(Rows from a dataset)
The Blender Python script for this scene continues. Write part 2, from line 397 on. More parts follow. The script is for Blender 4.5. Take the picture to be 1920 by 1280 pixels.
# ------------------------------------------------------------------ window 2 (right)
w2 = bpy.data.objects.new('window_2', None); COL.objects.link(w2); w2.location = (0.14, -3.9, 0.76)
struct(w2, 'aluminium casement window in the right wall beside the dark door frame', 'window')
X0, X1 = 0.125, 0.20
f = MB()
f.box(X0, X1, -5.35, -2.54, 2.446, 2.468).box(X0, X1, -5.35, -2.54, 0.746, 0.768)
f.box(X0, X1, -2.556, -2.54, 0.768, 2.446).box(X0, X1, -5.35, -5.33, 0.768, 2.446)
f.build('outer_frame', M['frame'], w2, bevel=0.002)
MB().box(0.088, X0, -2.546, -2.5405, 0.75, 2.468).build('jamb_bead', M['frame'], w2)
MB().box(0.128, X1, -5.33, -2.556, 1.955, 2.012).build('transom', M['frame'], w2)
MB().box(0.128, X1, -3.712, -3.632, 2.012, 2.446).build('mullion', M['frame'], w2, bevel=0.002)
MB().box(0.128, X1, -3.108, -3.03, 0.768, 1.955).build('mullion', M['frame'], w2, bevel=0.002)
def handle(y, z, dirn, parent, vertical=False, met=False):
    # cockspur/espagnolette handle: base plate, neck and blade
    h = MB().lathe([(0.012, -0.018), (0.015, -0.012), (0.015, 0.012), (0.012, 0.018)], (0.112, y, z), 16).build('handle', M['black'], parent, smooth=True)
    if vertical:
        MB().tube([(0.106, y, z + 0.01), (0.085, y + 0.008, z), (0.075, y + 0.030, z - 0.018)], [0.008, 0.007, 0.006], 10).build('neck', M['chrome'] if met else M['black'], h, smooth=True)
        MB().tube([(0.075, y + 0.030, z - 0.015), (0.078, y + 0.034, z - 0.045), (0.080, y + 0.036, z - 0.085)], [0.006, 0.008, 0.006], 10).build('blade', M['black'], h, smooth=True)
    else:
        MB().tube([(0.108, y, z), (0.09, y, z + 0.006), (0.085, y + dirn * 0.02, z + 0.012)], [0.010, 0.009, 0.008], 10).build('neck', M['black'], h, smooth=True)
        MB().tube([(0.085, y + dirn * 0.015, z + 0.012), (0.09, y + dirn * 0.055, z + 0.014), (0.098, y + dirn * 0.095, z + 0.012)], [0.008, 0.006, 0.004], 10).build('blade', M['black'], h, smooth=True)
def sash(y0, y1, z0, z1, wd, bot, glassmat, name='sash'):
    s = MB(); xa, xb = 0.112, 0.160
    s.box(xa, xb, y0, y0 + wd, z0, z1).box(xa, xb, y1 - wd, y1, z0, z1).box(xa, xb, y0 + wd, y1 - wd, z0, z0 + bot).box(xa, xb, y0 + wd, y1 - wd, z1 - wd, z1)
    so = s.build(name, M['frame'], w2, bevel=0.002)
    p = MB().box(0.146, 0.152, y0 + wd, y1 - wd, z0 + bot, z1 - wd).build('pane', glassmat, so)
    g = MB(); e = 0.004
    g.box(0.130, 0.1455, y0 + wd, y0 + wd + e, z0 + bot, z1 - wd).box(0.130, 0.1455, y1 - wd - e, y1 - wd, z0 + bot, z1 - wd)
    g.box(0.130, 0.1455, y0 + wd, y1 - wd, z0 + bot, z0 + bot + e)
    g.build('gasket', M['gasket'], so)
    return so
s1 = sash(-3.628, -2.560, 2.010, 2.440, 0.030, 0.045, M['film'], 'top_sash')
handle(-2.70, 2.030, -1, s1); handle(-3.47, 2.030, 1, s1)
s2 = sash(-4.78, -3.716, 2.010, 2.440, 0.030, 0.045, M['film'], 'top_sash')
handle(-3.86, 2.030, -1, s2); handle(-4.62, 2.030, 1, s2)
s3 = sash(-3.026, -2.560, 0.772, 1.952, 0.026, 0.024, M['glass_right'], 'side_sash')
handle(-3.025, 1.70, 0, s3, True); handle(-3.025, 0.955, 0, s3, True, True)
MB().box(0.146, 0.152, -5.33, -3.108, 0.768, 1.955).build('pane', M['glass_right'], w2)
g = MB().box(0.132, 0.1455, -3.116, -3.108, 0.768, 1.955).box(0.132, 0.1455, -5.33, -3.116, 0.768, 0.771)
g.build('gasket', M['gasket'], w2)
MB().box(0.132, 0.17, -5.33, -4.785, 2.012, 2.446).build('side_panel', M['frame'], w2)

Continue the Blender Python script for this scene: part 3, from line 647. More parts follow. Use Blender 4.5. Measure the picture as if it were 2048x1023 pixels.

### [Written exercise]
Provide all the records again, word for word.

### [Exercise output]
The Blender Python script for this scene continues. Write part 2, from line 397 on. More parts follow. The script is for Blender 4.5. Take the picture to be 1920 by 1280 pixels.
# ------------------------------------------------------------------ window 2 (right)
w2 = bpy.data.objects.new('window_2', None); COL.objects.link(w2); w2.location = (0.14, -3.9, 0.76)
struct(w2, 'aluminium casement window in the right wall beside the dark door frame', 'window')
X0, X1 = 0.125, 0.20
f = MB()
f.box(X0, X1, -5.35, -2.54, 2.446, 2.468).box(X0, X1, -5.35, -2.54, 0.746, 0.768)
f.box(X0, X1, -2.556, -2.54, 0.768, 2.446).box(X0, X1, -5.35, -5.33, 0.768, 2.446)
f.build('outer_frame', M['frame'], w2, bevel=0.002)
MB().box(0.088, X0, -2.546, -2.5405, 0.75, 2.468).build('jamb_bead', M['frame'], w2)
MB().box(0.128, X1, -5.33, -2.556, 1.955, 2.012).build('transom', M['frame'], w2)
MB().box(0.128, X1, -3.712, -3.632, 2.012, 2.446).build('mullion', M['frame'], w2, bevel=0.002)
MB().box(0.128, X1, -3.108, -3.03, 0.768, 1.955).build('mullion', M['frame'], w2, bevel=0.002)
def handle(y, z, dirn, parent, vertical=False, met=False):
    # cockspur/espagnolette handle: base plate, neck and blade
    h = MB().lathe([(0.012, -0.018), (0.015, -0.012), (0.015, 0.012), (0.012, 0.018)], (0.112, y, z), 16).build('handle', M['black'], parent, smooth=True)
    if vertical:
        MB().tube([(0.106, y, z + 0.01), (0.085, y + 0.008, z), (0.075, y + 0.030, z - 0.018)], [0.008, 0.007, 0.006], 10).build('neck', M['chrome'] if met else M['black'], h, smooth=True)
        MB().tube([(0.075, y + 0.030, z - 0.015), (0.078, y + 0.034, z - 0.045), (0.080, y + 0.036, z - 0.085)], [0.006, 0.008, 0.006], 10).build('blade', M['black'], h, smooth=True)
    else:
        MB().tube([(0.108, y, z), (0.09, y, z + 0.006), (0.085, y + dirn * 0.02, z + 0.012)], [0.010, 0.009, 0.008], 10).build('neck', M['black'], h, smooth=True)
        MB().tube([(0.085, y + dirn * 0.015, z + 0.012), (0.09, y + dirn * 0.055, z + 0.014), (0.098, y + dirn * 0.095, z + 0.012)], [0.008, 0.006, 0.004], 10).build('blade', M['black'], h, smooth=True)
def sash(y0, y1, z0, z1, wd, bot, glassmat, name='sash'):
    s = MB(); xa, xb = 0.112, 0.160
    s.box(xa, xb, y0, y0 + wd, z0, z1).box(xa, xb, y1 - wd, y1, z0, z1).box(xa, xb, y0 + wd, y1 - wd, z0, z0 + bot).box(xa, xb, y0 + wd, y1 - wd, z1 - wd, z1)
    so = s.build(name, M['frame'], w2, bevel=0.002)
    p = MB().box(0.146, 0.152, y0 + wd, y1 - wd, z0 + bot, z1 - wd).build('pane', glassmat, so)
    g = MB(); e = 0.004
    g.box(0.130, 0.1455, y0 + wd, y0 + wd + e, z0 + bot, z1 - wd).box(0.130, 0.1455, y1 - wd - e, y1 - wd, z0 + bot, z1 - wd)
    g.box(0.130, 0.1455, y0 + wd, y1 - wd, z0 + bot, z0 + bot + e)
    g.build('gasket', M['gasket'], so)
    return so
s1 = sash(-3.628, -2.560, 2.010, 2.440, 0.030, 0.045, M['film'], 'top_sash')
handle(-2.70, 2.030, -1, s1); handle(-3.47, 2.030, 1, s1)
s2 = sash(-4.78, -3.716, 2.010, 2.440, 0.030, 0.045, M['film'], 'top_sash')
handle(-3.86, 2.030, -1, s2); handle(-4.62, 2.030, 1, s2)
s3 = sash(-3.026, -2.560, 0.772, 1.952, 0.026, 0.024, M['glass_right'], 'side_sash')
handle(-3.025, 1.70, 0, s3, True); handle(-3.025, 0.955, 0, s3, True, True)
MB().box(0.146, 0.152, -5.33, -3.108, 0.768, 1.955).build('pane', M['glass_right'], w2)
g = MB().box(0.132, 0.1455, -3.116, -3.108, 0.768, 1.955).box(0.132, 0.1455, -5.33, -3.116, 0.768, 0.771)
g.build('gasket', M['gasket'], w2)
MB().box(0.132, 0.17, -5.33, -4.785, 2.012, 2.446).build('side_panel', M['frame'], w2)

Continue the Blender Python script for this scene: part 3, from line 647. More parts follow. Use Blender 4.5. Measure the picture as if it were 2048x1023 pixels.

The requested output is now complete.